What the exercise asks:
Find the lines with "Python" in them and copy them out.

Items:
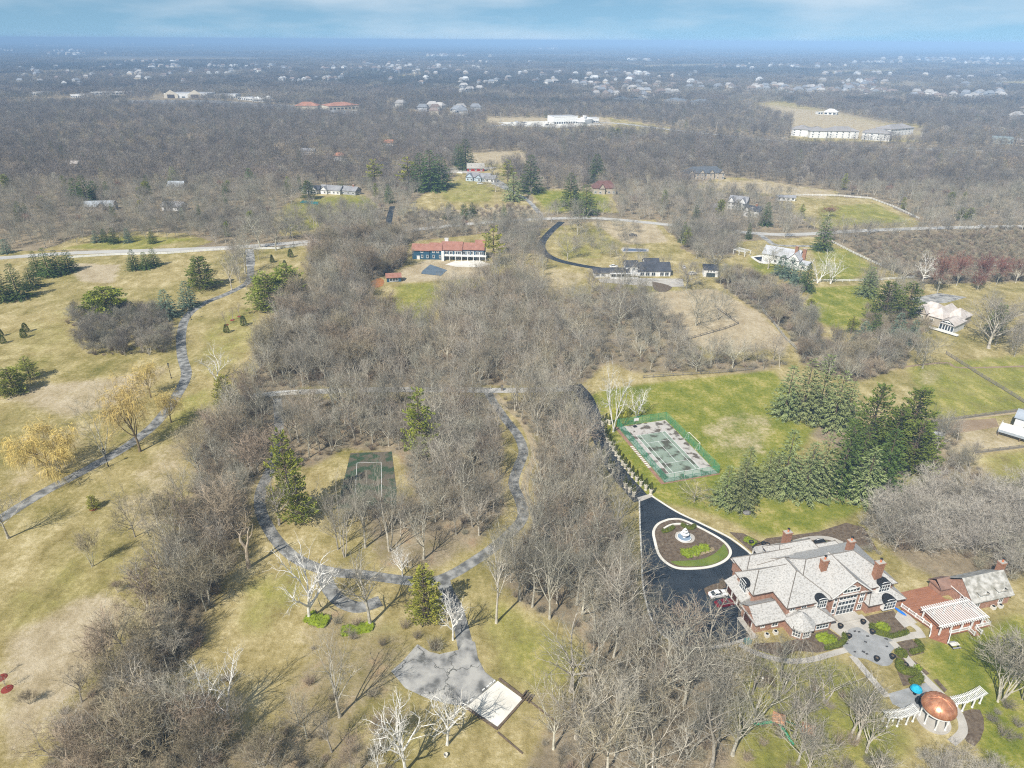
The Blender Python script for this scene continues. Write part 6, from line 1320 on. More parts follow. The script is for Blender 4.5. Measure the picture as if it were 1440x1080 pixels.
---
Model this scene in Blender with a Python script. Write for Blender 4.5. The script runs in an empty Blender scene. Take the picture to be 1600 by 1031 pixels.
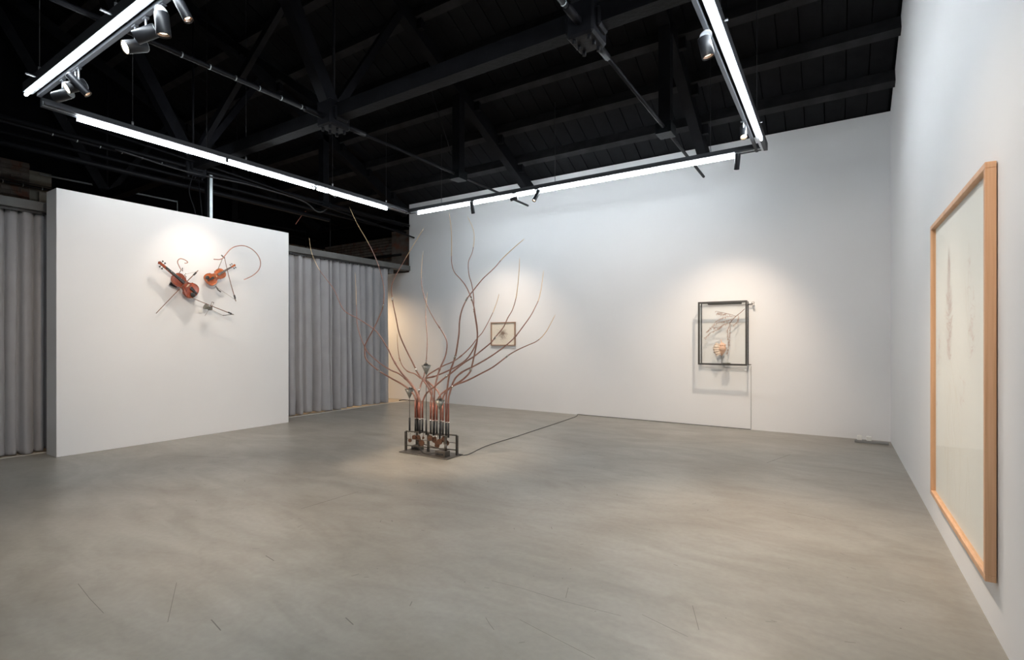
...
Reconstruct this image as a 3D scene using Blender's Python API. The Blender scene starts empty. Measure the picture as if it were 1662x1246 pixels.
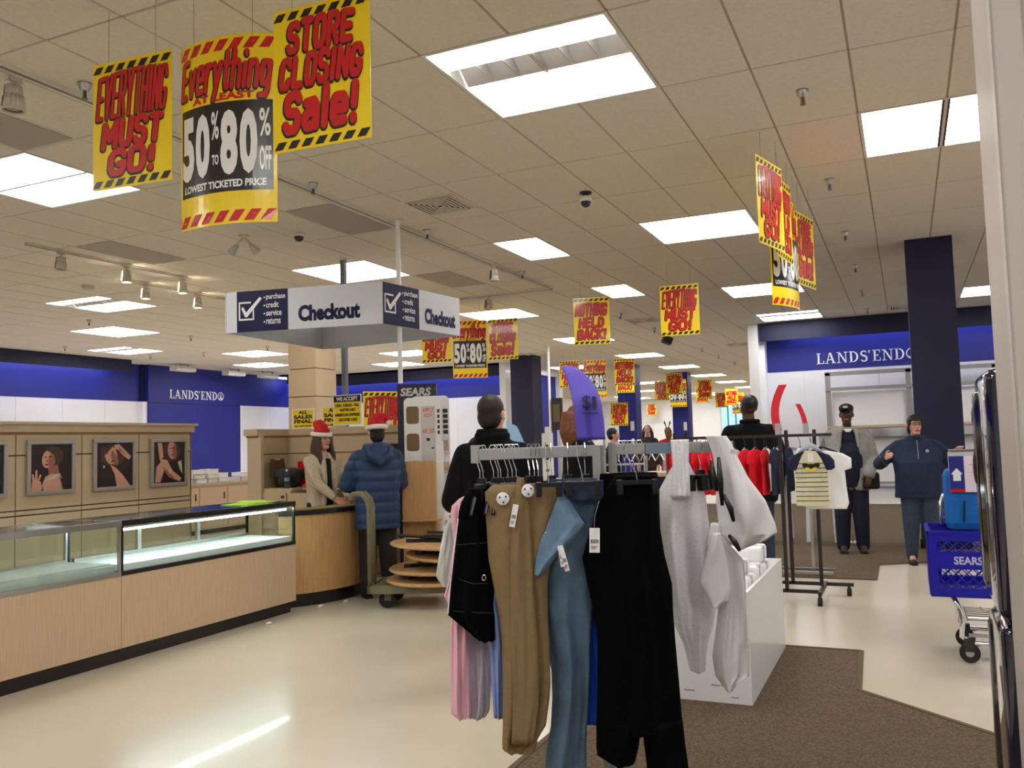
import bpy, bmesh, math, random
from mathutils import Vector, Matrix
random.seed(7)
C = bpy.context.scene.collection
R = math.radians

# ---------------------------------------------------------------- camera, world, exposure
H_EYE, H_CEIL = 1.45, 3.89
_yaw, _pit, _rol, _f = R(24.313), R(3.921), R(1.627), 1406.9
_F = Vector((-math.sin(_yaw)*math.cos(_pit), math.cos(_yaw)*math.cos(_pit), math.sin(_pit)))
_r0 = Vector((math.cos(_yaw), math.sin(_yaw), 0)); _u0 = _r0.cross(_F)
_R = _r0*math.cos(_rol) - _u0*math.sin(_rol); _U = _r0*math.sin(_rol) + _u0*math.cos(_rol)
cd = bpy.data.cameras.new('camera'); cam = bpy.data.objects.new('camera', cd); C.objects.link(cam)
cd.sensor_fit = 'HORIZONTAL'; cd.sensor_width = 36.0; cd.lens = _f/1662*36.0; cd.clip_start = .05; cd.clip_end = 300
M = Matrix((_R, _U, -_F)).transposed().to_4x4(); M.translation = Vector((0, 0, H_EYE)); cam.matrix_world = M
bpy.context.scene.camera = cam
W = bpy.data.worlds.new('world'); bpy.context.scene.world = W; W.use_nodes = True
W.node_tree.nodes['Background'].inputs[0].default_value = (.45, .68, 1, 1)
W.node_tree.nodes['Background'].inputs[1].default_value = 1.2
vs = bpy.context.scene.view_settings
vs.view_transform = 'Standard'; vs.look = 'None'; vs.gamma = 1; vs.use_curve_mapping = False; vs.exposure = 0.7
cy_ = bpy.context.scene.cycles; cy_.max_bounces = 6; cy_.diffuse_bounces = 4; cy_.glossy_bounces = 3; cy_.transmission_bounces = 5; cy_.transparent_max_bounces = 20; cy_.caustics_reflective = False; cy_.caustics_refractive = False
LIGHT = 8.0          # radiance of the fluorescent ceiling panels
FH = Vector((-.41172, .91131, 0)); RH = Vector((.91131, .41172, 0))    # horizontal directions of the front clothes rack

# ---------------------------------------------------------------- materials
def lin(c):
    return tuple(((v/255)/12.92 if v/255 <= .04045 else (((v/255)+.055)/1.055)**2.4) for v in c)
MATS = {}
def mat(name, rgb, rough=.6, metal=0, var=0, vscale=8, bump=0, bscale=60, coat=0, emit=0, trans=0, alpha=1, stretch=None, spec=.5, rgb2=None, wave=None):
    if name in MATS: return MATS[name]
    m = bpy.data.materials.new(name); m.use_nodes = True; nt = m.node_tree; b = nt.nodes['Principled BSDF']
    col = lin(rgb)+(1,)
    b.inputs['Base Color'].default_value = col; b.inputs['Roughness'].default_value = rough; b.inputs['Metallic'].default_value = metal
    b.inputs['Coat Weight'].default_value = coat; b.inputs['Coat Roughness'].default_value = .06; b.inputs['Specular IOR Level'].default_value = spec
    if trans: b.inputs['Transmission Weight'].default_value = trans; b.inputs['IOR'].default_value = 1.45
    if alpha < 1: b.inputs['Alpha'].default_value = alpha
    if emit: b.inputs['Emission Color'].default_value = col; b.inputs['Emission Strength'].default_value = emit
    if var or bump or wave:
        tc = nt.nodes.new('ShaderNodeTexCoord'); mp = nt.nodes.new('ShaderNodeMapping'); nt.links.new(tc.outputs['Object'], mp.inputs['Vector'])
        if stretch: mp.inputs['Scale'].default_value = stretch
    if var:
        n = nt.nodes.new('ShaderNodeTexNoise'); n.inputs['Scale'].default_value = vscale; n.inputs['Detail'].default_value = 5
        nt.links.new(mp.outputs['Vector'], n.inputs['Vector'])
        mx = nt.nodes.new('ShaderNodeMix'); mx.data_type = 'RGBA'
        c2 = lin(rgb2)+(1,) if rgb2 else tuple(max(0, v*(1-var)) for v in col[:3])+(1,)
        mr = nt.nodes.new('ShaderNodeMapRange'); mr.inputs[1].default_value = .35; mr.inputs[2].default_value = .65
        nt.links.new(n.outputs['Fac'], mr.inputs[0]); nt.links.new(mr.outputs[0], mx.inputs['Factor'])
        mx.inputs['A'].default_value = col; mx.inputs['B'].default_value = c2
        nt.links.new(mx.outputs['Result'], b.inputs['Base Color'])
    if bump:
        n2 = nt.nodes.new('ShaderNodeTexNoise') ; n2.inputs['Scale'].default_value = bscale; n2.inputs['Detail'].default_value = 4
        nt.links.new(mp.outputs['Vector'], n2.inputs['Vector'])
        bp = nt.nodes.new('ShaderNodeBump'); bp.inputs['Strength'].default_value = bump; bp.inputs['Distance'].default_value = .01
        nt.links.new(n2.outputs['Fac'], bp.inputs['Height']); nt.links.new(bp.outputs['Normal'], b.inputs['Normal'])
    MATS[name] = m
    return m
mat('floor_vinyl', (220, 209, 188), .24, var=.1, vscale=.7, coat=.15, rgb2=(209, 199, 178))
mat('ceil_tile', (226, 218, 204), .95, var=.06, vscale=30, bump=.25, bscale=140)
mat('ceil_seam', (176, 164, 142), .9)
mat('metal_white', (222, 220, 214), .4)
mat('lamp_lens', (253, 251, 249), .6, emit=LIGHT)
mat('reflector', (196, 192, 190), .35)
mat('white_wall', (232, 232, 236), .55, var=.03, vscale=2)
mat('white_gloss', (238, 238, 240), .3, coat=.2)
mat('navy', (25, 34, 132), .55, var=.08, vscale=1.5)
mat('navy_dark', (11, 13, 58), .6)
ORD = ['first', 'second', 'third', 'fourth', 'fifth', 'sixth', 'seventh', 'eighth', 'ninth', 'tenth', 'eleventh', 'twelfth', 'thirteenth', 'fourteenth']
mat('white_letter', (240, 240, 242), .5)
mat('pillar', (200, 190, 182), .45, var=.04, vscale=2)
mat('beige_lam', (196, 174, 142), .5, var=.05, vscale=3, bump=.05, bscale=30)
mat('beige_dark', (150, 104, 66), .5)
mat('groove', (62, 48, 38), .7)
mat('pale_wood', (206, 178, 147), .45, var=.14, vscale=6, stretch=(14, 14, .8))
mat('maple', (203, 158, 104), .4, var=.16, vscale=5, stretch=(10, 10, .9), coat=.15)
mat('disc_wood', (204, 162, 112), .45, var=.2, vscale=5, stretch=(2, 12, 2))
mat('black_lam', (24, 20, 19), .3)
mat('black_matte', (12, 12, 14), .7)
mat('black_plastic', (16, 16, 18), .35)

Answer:
The Blender Python script for this scene continues. Write part 6, from line 1320 on. More parts follow. The script is for Blender 4.5. Measure the picture as if it were 1440x1080 pixels.
Model this scene in Blender with a Python script. Write for Blender 4.5. The script runs in an empty Blender scene. Take the picture to be 1600 by 1031 pixels.
Reconstruct this image as a 3D scene using Blender's Python API. The Blender scene starts empty. Measure the picture as if it were 1662x1246 pixels.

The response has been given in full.